## Task description
Begin with the first line of the listing and quote every line through the one containing "struct(d1, 'closed white"; give only those lines.

## Dataset content
— begin —
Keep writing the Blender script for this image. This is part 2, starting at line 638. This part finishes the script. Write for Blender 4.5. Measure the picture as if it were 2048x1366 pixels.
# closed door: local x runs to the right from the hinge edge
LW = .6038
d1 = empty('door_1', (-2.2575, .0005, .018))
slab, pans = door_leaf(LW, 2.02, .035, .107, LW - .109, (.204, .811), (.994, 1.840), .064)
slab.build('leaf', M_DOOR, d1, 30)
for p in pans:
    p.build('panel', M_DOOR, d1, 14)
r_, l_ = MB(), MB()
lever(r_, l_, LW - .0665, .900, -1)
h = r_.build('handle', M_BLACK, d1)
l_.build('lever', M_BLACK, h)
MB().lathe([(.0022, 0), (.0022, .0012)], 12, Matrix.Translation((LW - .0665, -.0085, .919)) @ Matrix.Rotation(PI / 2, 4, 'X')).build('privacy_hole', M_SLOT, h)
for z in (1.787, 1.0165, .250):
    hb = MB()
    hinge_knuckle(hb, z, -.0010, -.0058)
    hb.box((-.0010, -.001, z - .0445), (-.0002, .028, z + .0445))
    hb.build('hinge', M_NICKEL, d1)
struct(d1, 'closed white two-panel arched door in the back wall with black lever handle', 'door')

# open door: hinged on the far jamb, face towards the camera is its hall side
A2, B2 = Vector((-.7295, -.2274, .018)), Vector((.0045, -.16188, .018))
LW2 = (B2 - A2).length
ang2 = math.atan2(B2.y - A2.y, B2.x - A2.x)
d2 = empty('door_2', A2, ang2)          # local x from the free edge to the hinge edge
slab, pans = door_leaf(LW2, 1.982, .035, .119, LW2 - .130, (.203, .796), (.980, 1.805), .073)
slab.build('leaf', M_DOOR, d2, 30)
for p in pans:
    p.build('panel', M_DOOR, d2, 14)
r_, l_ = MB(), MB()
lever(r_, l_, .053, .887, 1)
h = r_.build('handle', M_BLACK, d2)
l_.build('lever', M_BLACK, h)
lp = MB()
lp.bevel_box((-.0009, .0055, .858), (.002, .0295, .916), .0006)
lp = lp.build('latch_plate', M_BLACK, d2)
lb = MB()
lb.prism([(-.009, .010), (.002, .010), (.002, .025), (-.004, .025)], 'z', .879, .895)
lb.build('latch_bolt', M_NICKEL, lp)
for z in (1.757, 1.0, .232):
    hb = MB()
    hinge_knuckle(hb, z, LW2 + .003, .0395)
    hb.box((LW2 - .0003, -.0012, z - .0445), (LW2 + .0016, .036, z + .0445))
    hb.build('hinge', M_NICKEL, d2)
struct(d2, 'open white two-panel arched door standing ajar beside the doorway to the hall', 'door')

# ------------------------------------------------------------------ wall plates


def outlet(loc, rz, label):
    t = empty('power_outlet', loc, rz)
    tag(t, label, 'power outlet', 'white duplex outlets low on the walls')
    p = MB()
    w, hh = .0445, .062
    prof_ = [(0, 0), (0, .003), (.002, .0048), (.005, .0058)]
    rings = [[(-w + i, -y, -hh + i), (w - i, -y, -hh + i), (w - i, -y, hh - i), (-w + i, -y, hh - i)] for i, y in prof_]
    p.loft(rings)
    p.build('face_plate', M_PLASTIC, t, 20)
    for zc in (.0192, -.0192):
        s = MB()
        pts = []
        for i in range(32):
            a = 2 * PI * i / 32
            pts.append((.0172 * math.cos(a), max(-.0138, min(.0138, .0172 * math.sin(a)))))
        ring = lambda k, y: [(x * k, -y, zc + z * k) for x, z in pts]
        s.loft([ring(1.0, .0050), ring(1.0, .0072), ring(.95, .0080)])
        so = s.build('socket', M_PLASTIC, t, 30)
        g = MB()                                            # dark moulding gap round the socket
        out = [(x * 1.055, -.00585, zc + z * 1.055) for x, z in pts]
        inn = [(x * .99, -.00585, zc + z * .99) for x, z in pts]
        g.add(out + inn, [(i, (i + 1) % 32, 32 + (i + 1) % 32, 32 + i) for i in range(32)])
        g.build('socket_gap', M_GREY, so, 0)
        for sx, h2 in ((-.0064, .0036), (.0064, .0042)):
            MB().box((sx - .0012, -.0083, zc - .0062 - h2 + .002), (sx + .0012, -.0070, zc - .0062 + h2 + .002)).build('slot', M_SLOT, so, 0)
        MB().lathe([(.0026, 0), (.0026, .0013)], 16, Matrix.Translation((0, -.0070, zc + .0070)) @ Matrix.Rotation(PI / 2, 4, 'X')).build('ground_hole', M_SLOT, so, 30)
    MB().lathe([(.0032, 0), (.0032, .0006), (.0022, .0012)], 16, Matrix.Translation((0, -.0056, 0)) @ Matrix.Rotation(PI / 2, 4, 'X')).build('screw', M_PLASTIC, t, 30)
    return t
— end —
## Output below
Keep writing the Blender script for this image. This is part 2, starting at line 638. This part finishes the script. Write for Blender 4.5. Measure the picture as if it were 2048x1366 pixels.
# closed door: local x runs to the right from the hinge edge
LW = .6038
d1 = empty('door_1', (-2.2575, .0005, .018))
slab, pans = door_leaf(LW, 2.02, .035, .107, LW - .109, (.204, .811), (.994, 1.840), .064)
slab.build('leaf', M_DOOR, d1, 30)
for p in pans:
    p.build('panel', M_DOOR, d1, 14)
r_, l_ = MB(), MB()
lever(r_, l_, LW - .0665, .900, -1)
h = r_.build('handle', M_BLACK, d1)
l_.build('lever', M_BLACK, h)
MB().lathe([(.0022, 0), (.0022, .0012)], 12, Matrix.Translation((LW - .0665, -.0085, .919)) @ Matrix.Rotation(PI / 2, 4, 'X')).build('privacy_hole', M_SLOT, h)
for z in (1.787, 1.0165, .250):
    hb = MB()
    hinge_knuckle(hb, z, -.0010, -.0058)
    hb.box((-.0010, -.001, z - .0445), (-.0002, .028, z + .0445))
    hb.build('hinge', M_NICKEL, d1)
struct(d1, 'closed white two-panel arched door in the back wall with black lever handle', 'door')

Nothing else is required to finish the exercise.